COLUMBIA GAS TO SELL CANADIAN, LNG UNITS

Financially plagued Columbia Gas System Inc. has agreed to two major asset sales totaling more than $200 million. CGS signed a conditional agreement to sell its Columbia LNG Corp. unit to Shell Oil Co. unit Shell LNG Corp. for $128.5 million. Columbia LNG owns the Cove Point, Md., liquefied natural gas import terminal. CGS also agreed to sell its Canadian unit Columbia Gas Development of Canada Ltd. (CGDC), Calgary, to Anderson Exploration Ltd., also of Calgary, for $109.3 million (Canadian).
Dec. 9, 1991
2 min read

Financially plagued Columbia Gas System Inc. has agreed to two major asset sales totaling more than $200 million.

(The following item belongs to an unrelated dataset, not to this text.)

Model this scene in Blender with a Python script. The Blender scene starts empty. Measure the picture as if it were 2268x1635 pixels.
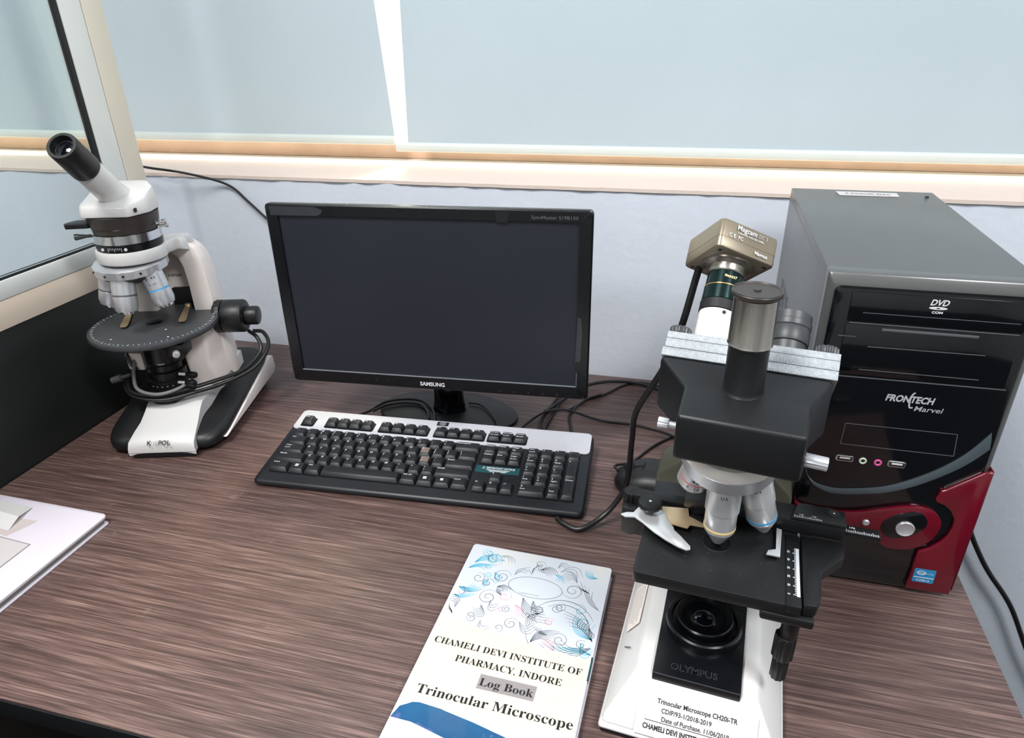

CGS signed a conditional agreement to sell its Columbia LNG Corp. unit to Shell Oil Co. unit Shell LNG Corp. for $128.5 million. Columbia LNG owns the Cove Point, Md., liquefied natural gas import terminal.

CGS also agreed to sell its Canadian unit Columbia Gas Development of Canada Ltd. (CGDC), Calgary, to Anderson Exploration Ltd., also of Calgary, for $109.3 million (Canadian).

CGS and its Columbia Gas Transmission Corp. unit earlier this year filed for protection under Chapter 11 of the U.S. federal bankruptcy code after getting caught in a squeeze between plunging spot market gas prices and high costs of purchased gas covered by longstanding take or pay contracts with producers (OGJ, Nov. 11, p. 24).

Both purchases must be approved by the bankruptcy court as well as other regulatory approvals and closing conditions.

LNG UNIT

Under the tentative agreement, Shell LNG also would arrange refinancing of Columbia LNG's outstanding debt to CGS to permit repayment of about $44 million at final closing.

If several substantial conditions are met, Shell LNG will purchase 40.8% of Columbia LNG's stock for $45.75 million at an interim closing in July 1992 and another 50% of the stock for $64.25 million at a final closing expected in March 1993. Shell LNG earlier paid CGS $18.5 million for 9.2% of Columbia LNG stock.

The Cove Point terminal is the biggest in the U.S. with a design sendout capacity of 1 bcfd of regasified LNG. Constructed in the 1970s, the terminal has been maintained on standby status since 1980.

CANADIAN UNIT

CGDC holds more than 319,000 net acres of oil and gas leases in Alberta, Saskatchewan, British Columbia, and the Yukon.

Its reserves total 5.5 million bbl of oil and natural gas liquids and 149 bcf of gas.

In the fiscal year ended Sept. 30, Anderson produced an average 5,428 b/d of liquids and 77 MMcfd of gas.

CGS said the sale will enable it to focus exploration and development efforts on its extensive U.S. operations.